I thank all of you from the depths of my heart, all of you, but at this stage I can do nothing but to wait for the death siren to ring. December is approaching, Jan 8 has been fixed...how miserable...when you have to see everything before your eyes!!!

Jan 15, 2010
You Are Valued
by: Anonymous

Guess What! You cannot control another person's life. If she has chosen to walk the path set out by her family, you cannot change it. You have offered her another life with you, but you cannot force her to decide to go with you.

That does not make you any less valuable. What can you give to others? People are hurting in Haiti, in the slums of so many cities, and possibly right next door to you. Look out, not in. There are many possibilities. Your pain will ease when you give to another human being, expecting nothing in return. Try it! It's a miracle cure for the depths you are in right now.

Jan 15, 2010
True Love Waits
by: Anonymous

I do not wish to be disrespectful of your traditions.

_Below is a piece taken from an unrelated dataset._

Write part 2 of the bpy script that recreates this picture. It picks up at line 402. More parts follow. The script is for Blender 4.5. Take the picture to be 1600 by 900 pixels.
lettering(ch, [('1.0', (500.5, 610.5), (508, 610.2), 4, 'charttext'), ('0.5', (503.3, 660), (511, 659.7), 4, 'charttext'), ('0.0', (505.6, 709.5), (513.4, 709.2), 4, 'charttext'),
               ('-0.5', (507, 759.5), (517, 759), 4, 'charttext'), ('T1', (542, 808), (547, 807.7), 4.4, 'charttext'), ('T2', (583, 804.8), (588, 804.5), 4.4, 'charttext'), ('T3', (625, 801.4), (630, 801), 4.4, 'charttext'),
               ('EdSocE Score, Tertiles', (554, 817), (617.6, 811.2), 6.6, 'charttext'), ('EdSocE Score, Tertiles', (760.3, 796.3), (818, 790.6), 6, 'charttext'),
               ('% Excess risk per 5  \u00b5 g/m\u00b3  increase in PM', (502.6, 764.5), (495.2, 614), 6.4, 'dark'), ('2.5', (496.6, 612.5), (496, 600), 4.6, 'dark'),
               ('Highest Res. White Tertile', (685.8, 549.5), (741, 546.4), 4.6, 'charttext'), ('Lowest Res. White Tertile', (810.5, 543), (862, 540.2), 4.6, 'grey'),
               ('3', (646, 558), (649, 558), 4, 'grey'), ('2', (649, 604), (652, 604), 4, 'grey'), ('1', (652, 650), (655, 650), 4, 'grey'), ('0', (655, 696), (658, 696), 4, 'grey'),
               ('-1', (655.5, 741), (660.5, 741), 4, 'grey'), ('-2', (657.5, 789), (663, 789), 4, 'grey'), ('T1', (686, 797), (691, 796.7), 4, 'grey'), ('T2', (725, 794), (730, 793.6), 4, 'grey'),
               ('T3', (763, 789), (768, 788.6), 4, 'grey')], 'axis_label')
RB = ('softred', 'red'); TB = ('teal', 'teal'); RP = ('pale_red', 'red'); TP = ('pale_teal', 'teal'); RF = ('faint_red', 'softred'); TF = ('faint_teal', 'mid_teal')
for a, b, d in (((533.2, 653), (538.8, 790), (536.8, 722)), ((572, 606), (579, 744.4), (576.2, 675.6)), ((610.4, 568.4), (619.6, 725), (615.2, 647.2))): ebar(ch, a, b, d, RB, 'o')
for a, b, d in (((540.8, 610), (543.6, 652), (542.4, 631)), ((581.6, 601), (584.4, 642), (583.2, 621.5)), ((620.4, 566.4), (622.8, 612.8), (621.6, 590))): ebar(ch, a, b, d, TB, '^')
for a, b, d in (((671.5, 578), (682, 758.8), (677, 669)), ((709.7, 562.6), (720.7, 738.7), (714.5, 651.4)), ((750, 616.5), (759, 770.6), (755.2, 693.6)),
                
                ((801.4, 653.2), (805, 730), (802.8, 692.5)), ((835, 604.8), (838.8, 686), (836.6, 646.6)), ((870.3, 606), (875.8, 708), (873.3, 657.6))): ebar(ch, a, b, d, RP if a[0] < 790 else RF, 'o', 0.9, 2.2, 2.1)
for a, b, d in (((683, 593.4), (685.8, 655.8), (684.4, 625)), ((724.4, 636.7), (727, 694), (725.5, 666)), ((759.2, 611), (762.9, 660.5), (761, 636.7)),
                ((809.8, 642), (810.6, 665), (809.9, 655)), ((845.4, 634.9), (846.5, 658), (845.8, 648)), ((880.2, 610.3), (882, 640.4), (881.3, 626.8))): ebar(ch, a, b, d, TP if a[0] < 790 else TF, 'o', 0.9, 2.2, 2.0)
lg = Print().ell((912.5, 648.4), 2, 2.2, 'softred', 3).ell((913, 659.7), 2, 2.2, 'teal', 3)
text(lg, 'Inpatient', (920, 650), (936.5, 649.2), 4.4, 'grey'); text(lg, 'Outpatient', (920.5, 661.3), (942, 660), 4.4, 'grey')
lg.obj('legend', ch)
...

That is why I remain anonymous. But If your True Love is to marry Next December, you have almost a year for her to see that True Love Seldom is something that most are not fortunate enough to experience. She will decide on Love versus her strong sense of tradition and Faith. Do not push, just keep Loving her as you have. She'll come around. I would....HH VA.

Jan 15, 2010
Reflections
by: Charlene Flagg

I am so sorry to hear of your pain and broken heart. While it does not seem so right now, trust God that you will see brighter days. Thank God that you have a heart that is capable of such a deep love. Have faith that your heart will be filled with even a greater love, though unimaginable now that may seem.

Remember to cast all your cares upon God, because He cares for you. He does still love you!